[Items from a dataset]
..........

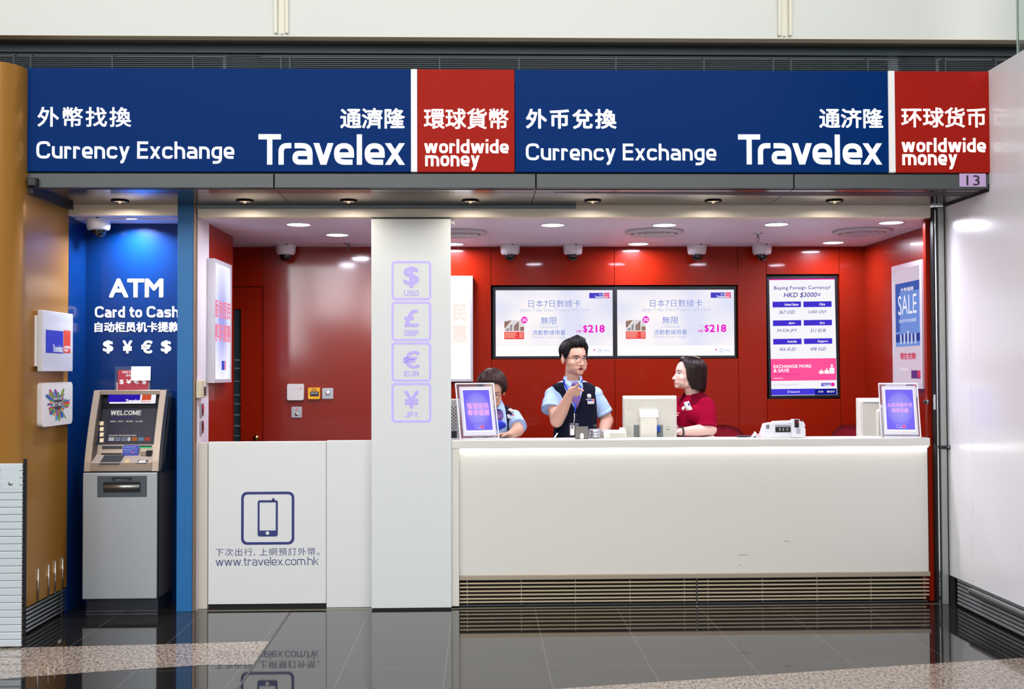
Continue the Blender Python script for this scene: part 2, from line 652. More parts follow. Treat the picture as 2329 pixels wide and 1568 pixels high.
# beige granite bands laid into the dark stone
def fpoly(name, pts, z=0.0008):
    mb = MB()
    mb.face([on_floor(x, y, z) for x, y in pts])
    return struct(mb.build(name, M_gran, recalc=False))
fpoly('floor_band_inlay', [(-420, 1482), (-20, 1475), (300, 1468), (613.5, 1459), (577, 1512.5), (460, 1513.6), (250, 1527), (40, 1542), (-420, 1585)])
qa, qb, qc, qd = (on_floor(x, y, 0.0008) for x, y in ((1260, 1568), (1600, 1545), (1950, 1521), (2329, 1497)))
sl1, sl2 = (qb.y - qa.y) / (qb.x - qa.x), (qd.y - qc.y) / (qd.x - qc.x)
mb = MB()
mb.face([(-6.0, qa.y + sl1 * (-6.0 - qa.x), 0.0008), (-6.0, -16, 0.0008), (2.88, -16, 0.0008), (2.88, qd.y + sl2 * (2.88 - qd.x), 0.0008), qd, qc, qb, qa])
struct(mb.build('floor_field_inlay', M_gran, recalc=False))
mb = MB()
mb.face([on_floor(x, y, 0.0012) for x, y in ((658, 1393), (662, 1393), (543, 1568), (420, 1750), (412, 1750), (537.5, 1568))])
struct(mb.build('floor_joint_line', mat('floor_joint', rgb(62, 58, 55), 0.4), recalc=False))
# threshold strip in front of the shop
mb = MB(); mb.box(-1.75, 2.83, -0.008, 0.006, 0.0, 0.0025)
struct(mb.build('trim_1', mat('brass_threshold', rgb(150, 140, 124), 0.3, metal=0.6)))

# ================================================================ BACK WALL with the screen recesses
def wall_back():
    mb = MB()
    zt = Z_CEIL + 0.05
    tv = BP.px_box(1117, 649, 1679, 817)
    rs = BP.px_box(1744, 624, 1910.5, 908)
    g = 0.0025
    def slab(x0, x1, z0, z1):
        mb.box(x0 + g / 2, x1 - g / 2, Y_BACK, Y_BACK + 0.06, z0, z1, 0.0015, 1)
    jx = [-2.6, bx(528) + 0.0, bx(598), bx(846)]
    dz = BP.uv(560, 652)[1]
    slab(-2.6, jx[1] - 0.12, 0, zt)
    slab(jx[1] - 0.12, jx[2], dz, zt)          # above the door
    mb.mi = 2
    slab(jx[2], bx(860), 0, zt)
    mb.mi = 0
    slab(bx(860), tv[0], 0, zt)
    xm = bx(1398)
    for a, b in ((tv[0], xm), (xm, tv[1])):
        slab(a, b, 0, tv[2])
        slab(a, b, tv[3], zt)
    slab(tv[1], rs[0], 0, zt)
    slab(rs[0], rs[1], 0, rs[2])
    slab(rs[0], rs[1], rs[3], zt)
    slab(rs[1], X_R + 0.1, 0, zt)
    mb.mi = 1
    mb.box(-2.6, X_R + 0.1, Y_BACK + 0.16, Y_BACK + 0.2, -0.0, zt)
    for r in (tv, rs):
        mb.box(r[0] - 0.01, r[0], Y_BACK + 0.06, Y_BACK + 0.16, r[2], r[3])
        mb.box(r[1], r[1] + 0.01, Y_BACK + 0.06, Y_BACK + 0.16, r[2], r[3])
        mb.box(r[0], r[1], Y_BACK + 0.06, Y_BACK + 0.16, r[2] - 0.01, r[2])
        mb.box(r[0], r[1], Y_BACK + 0.06, Y_BACK + 0.16, r[3], r[3] + 0.01)
    struct(mb.build('wall_back', [M_red, M_black, mat('red_mirror_gloss_panel', rgb(134, 26, 8), 0.3, coat=0.9, spec=0.3, var=0.05, vscale=1.5, bump=0.2, bscale=9)]))
    MATS['red_mirror_gloss_panel'].node_tree.nodes['Principled BSDF'].inputs['Coat Roughness'].default_value = 0.10
    # door of the back room
    d = MB()
    x0, x1 = jx[1] - 0.115, jx[2] - 0.003
    sx0, sx1 = bx(530.5), bx(547)
    sz = BP.uv(540, 703)[1]
    Yd = Y_BACK + 0.012
    for a, b, c, e in ((x0, sx0, 0.01, dz - 0.004), (sx1, x1, 0.01, dz - 0.004), (sx0, sx1, sz, dz - 0.004), (sx0, sx1, 0.01, 0.55)):
        d.box(a, b, Yd, Yd + 0.04, c, e)
    door = struct(d.build('door_1', M_red))
    gl = MB(); gl.box(sx0, sx1, Yd + 0.02, Yd + 0.026, 0.55, sz)
    gl.build('glass_slit', mat('smoked_glass', rgb(44, 58, 60), 0.08), door)
    gl = MB()
    rr = random.Random(3)
    z = 0.62
    while z < sz - 0.35:
        gl.box(sx0 + 0.002, sx1 - 0.004, Yd + 0.014, Yd + 0.019, z, z + rr.uniform(0.006, 0.014))
        z += rr.uniform(0.06, 0.11)
    gl.build('blind_slat', mat('blind_grey', rgb(96, 106, 108), 0.5), door)
    kb = MB()
    kp = at(585, 995.5, Yd)
    kb.lathe([(0, 0), (0.012, 0), (0.012, 0.02), (0.022, 0.03), (0.024, 0.045), (0.016, 0.056), (0, 0.058)], Matrix.Translation(kp) @ Matrix.Rotation(math.radians(90), 4, 'X'), 20)
    kb.build('door_knob', mat('brass', rgb(196, 160, 104), 0.2, metal=1.0), door)
wall_back()

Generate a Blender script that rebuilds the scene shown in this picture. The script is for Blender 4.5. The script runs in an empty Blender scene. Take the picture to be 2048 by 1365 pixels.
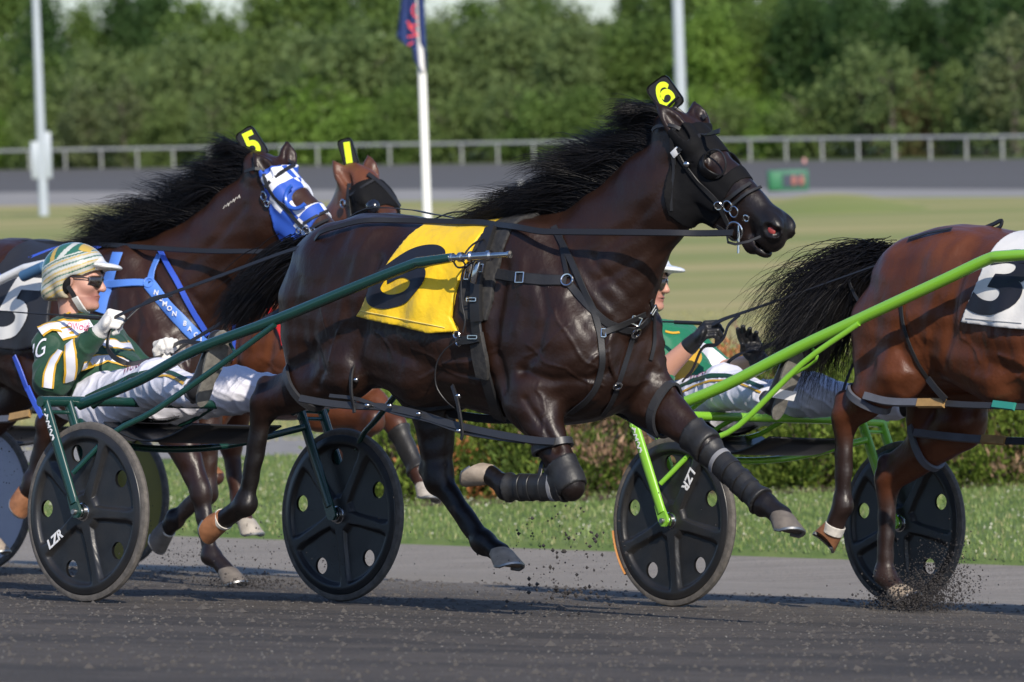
import bpy, bmesh, math, random
import numpy as np
from mathutils import Vector, Matrix
from mathutils.bvhtree import BVHTree
SC = bpy.context.scene
COL = SC.collection
rnd = random.Random(7)
NR = np.random.default_rng(11)

# ------------------------------------------------------------------ camera
F, CX, CY, CAMH = 12500.0, 1024.0, 682.5, 1.85
PITCH, ROLL = math.radians(2.12), math.radians(2.0)
_fw = np.array([0, math.cos(PITCH), -math.sin(PITCH)])
_r0 = np.array([1., 0, 0]); _u0 = np.cross(_r0, _fw)
_rt = _r0 * math.cos(ROLL) - _u0 * math.sin(ROLL); _up = np.cross(_rt, _fw)
CAM = np.array([0, 0, CAMH])
cam_d = bpy.data.cameras.new('camera'); cam = bpy.data.objects.new('camera', cam_d); COL.objects.link(cam)
cam_d.sensor_width = 36.0; cam_d.lens = F / 2048.0 * 36.0
cam_d.clip_start = 1.0; cam_d.clip_end = 3000.0
cam.matrix_world = Matrix([[_rt[0], _up[0], -_fw[0], 0], [_rt[1], _up[1], -_fw[1], 0], [_rt[2], _up[2], -_fw[2], CAMH], [0, 0, 0, 1]])
cam_d.dof.use_dof = True; cam_d.dof.focus_distance = 23.9; cam_d.dof.aperture_fstop = 6.8
SC.camera = cam
# ------------------------------------------------------------------ sky and sun
SUN_EL, SUN_AZ = math.radians(34), math.radians(16)      # sun behind the camera, a little to the right
world = bpy.data.worlds.new("World"); SC.world = world; world.use_nodes = True
wn = world.node_tree; bg = wn.nodes['Background']
sky = wn.nodes.new('ShaderNodeTexSky'); sky.sky_type = 'NISHITA'; sky.sun_disc = False
sky.sun_elevation = SUN_EL; sky.sun_rotation = math.pi - SUN_AZ
sky.air_density = 1.0; sky.dust_density = 0.7; sky.ozone_density = 1.2
tint = wn.nodes.new('ShaderNodeMix'); tint.data_type = 'RGBA'; tint.blend_type = 'MULTIPLY'; tint.inputs[0].default_value = 1.0
wn.links.new(sky.outputs[0], tint.inputs[6]); tint.inputs[7].default_value = (.88, 1.0, 1.26, 1)
wn.links.new(tint.outputs[2], bg.inputs[0]); bg.inputs[1].default_value = 0.115
sd = bpy.data.lights.new('sun', 'SUN'); sun = bpy.data.objects.new('sun', sd); COL.objects.link(sun)
sd.energy = 4.4; sd.angle = math.radians(0.6); sd.color = (1.0, 0.91, 0.78)
_to = Vector((math.sin(SUN_AZ) * math.cos(SUN_EL), -math.cos(SUN_AZ) * math.cos(SUN_EL), math.sin(SUN_EL)))
sun.rotation_euler = _to.to_track_quat('Z', 'Y').to_euler()
SC.view_settings.view_transform = 'Standard'; SC.view_settings.look = 'None'
SC.view_settings.exposure = 0.12; SC.view_settings.gamma = 1.0
SC.render.engine = 'CYCLES'
SC.cycles.max_bounces = 6; SC.cycles.transparent_max_bounces = 8

# ------------------------------------------------------------------ frames: a place on the track, x forward, y left, z up
def proj(p):
    v = np.array(p) - CAM; d = v @ _fw
    return CX + F * (v @ _rt) / d, CY - F * (v @ _up) / d, d
def ray(px, py):
    d = _fw * F + _rt * (px - CX) - _up * (py - CY); return d / np.linalg.norm(d)
class Frame:
    def __init__(s, o, head, bank=4.5):
        a = math.radians(head); b = math.radians(-bank)
        Rz = np.array([[math.cos(a), -math.sin(a), 0], [math.sin(a), math.cos(a), 0], [0, 0, 1]])
        Rx = np.array([[1, 0, 0], [0, math.cos(b), -math.sin(b)], [0, math.sin(b), math.cos(b)]])
        s.M = Rz @ Rx; s.o = np.array(o, float)
        m = Matrix.Identity(4)
        for i in range(3):
            for j in range(3): m[i][j] = s.M[i, j]
            m[i][3] = s.o[i]
        s.mat = m
    def w(s, p): return s.o + s.M @ np.array(p, float)
    def U(s, px, py, lat=0.0):
        d = s.M.T @ ray(px, py); c = s.M.T @ (CAM - s.o); t = (lat - c[1]) / d[1]; return c + t * d
    def cray(s, px, py):
        return s.M.T @ (CAM - s.o), s.M.T @ ray(px, py)
_d = ray(172, 1205); _n = CAM + _d * (-CAMH / _d[2])
T6 = Frame(Frame(_n, -45).w((0, .68, 0)), -45)
NRM = T6.M[:, 2]
def onplane(px, py, h=0.0):
    d = ray(px, py); t = ((T6.o + NRM * h - CAM) @ NRM) / (d @ NRM); return CAM + t * d
T3 = Frame(Frame(onplane(1345, 1214), -47).w((0, .68, 0)), -47)
T5 = Frame(T6.w((-4.65, 2.05, 0)), -45)
T1 = Frame(T6.w((-5.3, 3.5, 0)), -45)

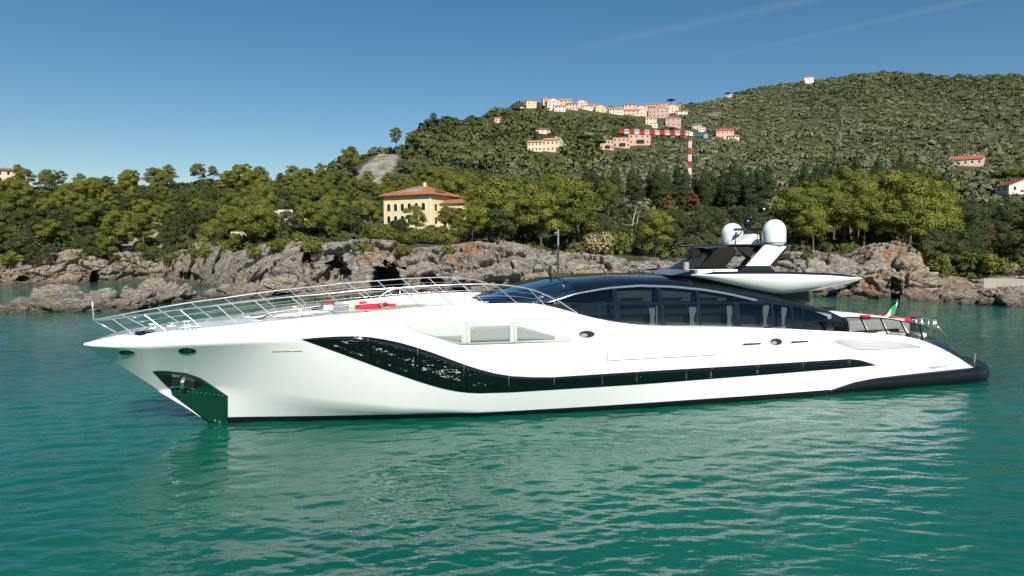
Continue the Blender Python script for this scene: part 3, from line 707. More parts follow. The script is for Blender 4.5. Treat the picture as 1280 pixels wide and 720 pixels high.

..........

● **WRITTEN PROBLEM**: Pictures excluded, retype exactly the lines running from the one with "Generate a Blender" through the one with "NR = np.random.default_rng(11)". Include both end lines and nothing more.

● **WRITTEN ANSWER**:
Generate a Blender script that rebuilds the scene shown in this picture. The script is for Blender 4.5. The script runs in an empty Blender scene. Take the picture to be 2048 by 1365 pixels.
import bpy, bmesh, math, random
import numpy as np
from mathutils import Vector, Matrix
from mathutils.bvhtree import BVHTree
SC = bpy.context.scene
COL = SC.collection
rnd = random.Random(7)
NR = np.random.default_rng(11)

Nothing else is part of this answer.